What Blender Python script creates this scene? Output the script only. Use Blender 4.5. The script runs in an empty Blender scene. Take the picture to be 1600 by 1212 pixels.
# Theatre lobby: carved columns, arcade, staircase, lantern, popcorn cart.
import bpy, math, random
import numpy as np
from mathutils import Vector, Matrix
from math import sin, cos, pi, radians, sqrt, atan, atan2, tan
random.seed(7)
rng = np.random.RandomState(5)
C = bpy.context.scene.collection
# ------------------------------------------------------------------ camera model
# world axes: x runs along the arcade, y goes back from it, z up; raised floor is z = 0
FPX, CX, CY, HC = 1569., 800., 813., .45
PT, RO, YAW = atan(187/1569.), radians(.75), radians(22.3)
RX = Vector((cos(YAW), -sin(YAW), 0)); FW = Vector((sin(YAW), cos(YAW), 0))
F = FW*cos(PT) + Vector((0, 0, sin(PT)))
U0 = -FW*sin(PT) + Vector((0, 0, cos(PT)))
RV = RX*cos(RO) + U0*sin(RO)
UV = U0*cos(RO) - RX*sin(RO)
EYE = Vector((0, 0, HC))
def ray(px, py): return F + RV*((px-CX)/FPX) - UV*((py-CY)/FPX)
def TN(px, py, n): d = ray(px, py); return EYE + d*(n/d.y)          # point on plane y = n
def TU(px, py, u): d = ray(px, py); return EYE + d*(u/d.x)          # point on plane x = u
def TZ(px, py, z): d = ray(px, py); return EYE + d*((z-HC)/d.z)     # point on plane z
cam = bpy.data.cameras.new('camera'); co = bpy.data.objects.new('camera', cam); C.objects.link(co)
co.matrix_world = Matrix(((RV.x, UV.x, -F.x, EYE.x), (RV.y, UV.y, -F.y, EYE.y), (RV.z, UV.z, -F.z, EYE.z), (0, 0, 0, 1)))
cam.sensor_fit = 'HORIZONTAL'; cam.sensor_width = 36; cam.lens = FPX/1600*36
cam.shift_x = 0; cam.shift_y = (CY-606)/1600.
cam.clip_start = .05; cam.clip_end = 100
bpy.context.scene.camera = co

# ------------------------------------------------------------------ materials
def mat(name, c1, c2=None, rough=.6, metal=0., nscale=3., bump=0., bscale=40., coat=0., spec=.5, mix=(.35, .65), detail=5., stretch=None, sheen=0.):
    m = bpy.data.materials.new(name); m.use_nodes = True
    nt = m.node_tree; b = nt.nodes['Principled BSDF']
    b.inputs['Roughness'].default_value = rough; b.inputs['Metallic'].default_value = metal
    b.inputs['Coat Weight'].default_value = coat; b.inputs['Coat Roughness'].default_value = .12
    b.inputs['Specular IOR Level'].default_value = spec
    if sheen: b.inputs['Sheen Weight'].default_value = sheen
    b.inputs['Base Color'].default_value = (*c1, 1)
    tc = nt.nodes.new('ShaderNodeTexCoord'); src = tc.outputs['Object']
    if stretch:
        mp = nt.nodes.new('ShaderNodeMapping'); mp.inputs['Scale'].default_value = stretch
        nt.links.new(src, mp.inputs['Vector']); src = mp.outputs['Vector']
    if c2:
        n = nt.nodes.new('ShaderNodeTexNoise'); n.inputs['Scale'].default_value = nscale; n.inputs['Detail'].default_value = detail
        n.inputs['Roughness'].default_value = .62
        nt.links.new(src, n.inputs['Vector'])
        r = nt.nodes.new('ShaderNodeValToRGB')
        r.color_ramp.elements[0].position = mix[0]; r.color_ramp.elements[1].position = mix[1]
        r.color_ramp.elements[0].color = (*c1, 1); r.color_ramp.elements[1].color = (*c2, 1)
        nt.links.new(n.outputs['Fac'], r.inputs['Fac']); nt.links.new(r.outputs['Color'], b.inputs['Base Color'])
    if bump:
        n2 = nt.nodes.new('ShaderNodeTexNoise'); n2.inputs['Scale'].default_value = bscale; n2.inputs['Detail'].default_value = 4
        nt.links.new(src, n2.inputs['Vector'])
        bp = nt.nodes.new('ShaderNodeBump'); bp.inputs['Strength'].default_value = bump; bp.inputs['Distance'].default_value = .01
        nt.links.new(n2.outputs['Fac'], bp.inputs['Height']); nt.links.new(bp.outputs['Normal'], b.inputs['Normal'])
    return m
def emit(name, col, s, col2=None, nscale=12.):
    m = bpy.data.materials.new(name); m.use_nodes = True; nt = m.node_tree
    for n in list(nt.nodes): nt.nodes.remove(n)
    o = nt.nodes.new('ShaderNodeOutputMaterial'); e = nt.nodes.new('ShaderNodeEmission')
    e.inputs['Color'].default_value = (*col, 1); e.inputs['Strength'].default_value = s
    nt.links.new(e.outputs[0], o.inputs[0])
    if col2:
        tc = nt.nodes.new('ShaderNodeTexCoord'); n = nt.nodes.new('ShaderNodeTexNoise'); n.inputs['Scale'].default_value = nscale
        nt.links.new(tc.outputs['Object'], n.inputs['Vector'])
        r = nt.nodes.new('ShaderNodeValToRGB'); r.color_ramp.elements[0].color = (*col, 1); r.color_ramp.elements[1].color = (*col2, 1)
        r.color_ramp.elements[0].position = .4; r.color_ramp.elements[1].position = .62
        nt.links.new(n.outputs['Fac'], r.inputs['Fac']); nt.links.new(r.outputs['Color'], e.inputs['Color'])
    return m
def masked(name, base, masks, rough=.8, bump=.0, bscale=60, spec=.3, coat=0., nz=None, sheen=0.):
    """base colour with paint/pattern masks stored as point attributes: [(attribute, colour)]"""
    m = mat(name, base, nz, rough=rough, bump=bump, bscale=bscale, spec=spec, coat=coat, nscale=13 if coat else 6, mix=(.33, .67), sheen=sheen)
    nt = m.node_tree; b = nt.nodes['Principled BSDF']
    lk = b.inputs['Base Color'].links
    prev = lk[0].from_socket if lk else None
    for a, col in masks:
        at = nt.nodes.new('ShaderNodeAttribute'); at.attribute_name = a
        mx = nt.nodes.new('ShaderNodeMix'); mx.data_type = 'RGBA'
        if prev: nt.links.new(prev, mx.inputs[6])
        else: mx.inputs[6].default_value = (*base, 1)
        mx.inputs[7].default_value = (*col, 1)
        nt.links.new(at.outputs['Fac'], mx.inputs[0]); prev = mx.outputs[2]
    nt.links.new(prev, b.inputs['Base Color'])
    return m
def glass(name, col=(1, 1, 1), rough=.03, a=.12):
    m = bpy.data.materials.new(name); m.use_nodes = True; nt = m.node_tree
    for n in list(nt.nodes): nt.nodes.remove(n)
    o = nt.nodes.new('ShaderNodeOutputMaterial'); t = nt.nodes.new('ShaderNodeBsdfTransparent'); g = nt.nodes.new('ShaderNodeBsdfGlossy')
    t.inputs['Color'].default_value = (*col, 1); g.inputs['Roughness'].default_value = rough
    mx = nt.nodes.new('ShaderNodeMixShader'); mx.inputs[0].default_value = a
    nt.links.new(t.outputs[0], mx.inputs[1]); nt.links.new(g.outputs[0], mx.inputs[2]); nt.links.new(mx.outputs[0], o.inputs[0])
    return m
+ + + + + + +
▶ [EXERCISE]
Lines from the beginning of the data above through the line containing "bpy.context.scene.camera = co" are to be returned exactly, and no others.

▶ [EXERCISE SOLUTION]
What Blender Python script creates this scene? Output the script only. Use Blender 4.5. The script runs in an empty Blender scene. Take the picture to be 1600 by 1212 pixels.
# Theatre lobby: carved columns, arcade, staircase, lantern, popcorn cart.
import bpy, math, random
import numpy as np
from mathutils import Vector, Matrix
from math import sin, cos, pi, radians, sqrt, atan, atan2, tan
random.seed(7)
rng = np.random.RandomState(5)
C = bpy.context.scene.collection
# ------------------------------------------------------------------ camera model
# world axes: x runs along the arcade, y goes back from it, z up; raised floor is z = 0
FPX, CX, CY, HC = 1569., 800., 813., .45
PT, RO, YAW = atan(187/1569.), radians(.75), radians(22.3)
RX = Vector((cos(YAW), -sin(YAW), 0)); FW = Vector((sin(YAW), cos(YAW), 0))
F = FW*cos(PT) + Vector((0, 0, sin(PT)))
U0 = -FW*sin(PT) + Vector((0, 0, cos(PT)))
RV = RX*cos(RO) + U0*sin(RO)
UV = U0*cos(RO) - RX*sin(RO)
EYE = Vector((0, 0, HC))
def ray(px, py): return F + RV*((px-CX)/FPX) - UV*((py-CY)/FPX)
def TN(px, py, n): d = ray(px, py); return EYE + d*(n/d.y)          # point on plane y = n
def TU(px, py, u): d = ray(px, py); return EYE + d*(u/d.x)          # point on plane x = u
def TZ(px, py, z): d = ray(px, py); return EYE + d*((z-HC)/d.z)     # point on plane z
cam = bpy.data.cameras.new('camera'); co = bpy.data.objects.new('camera', cam); C.objects.link(co)
co.matrix_world = Matrix(((RV.x, UV.x, -F.x, EYE.x), (RV.y, UV.y, -F.y, EYE.y), (RV.z, UV.z, -F.z, EYE.z), (0, 0, 0, 1)))
cam.sensor_fit = 'HORIZONTAL'; cam.sensor_width = 36; cam.lens = FPX/1600*36
cam.shift_x = 0; cam.shift_y = (CY-606)/1600.
cam.clip_start = .05; cam.clip_end = 100
bpy.context.scene.camera = co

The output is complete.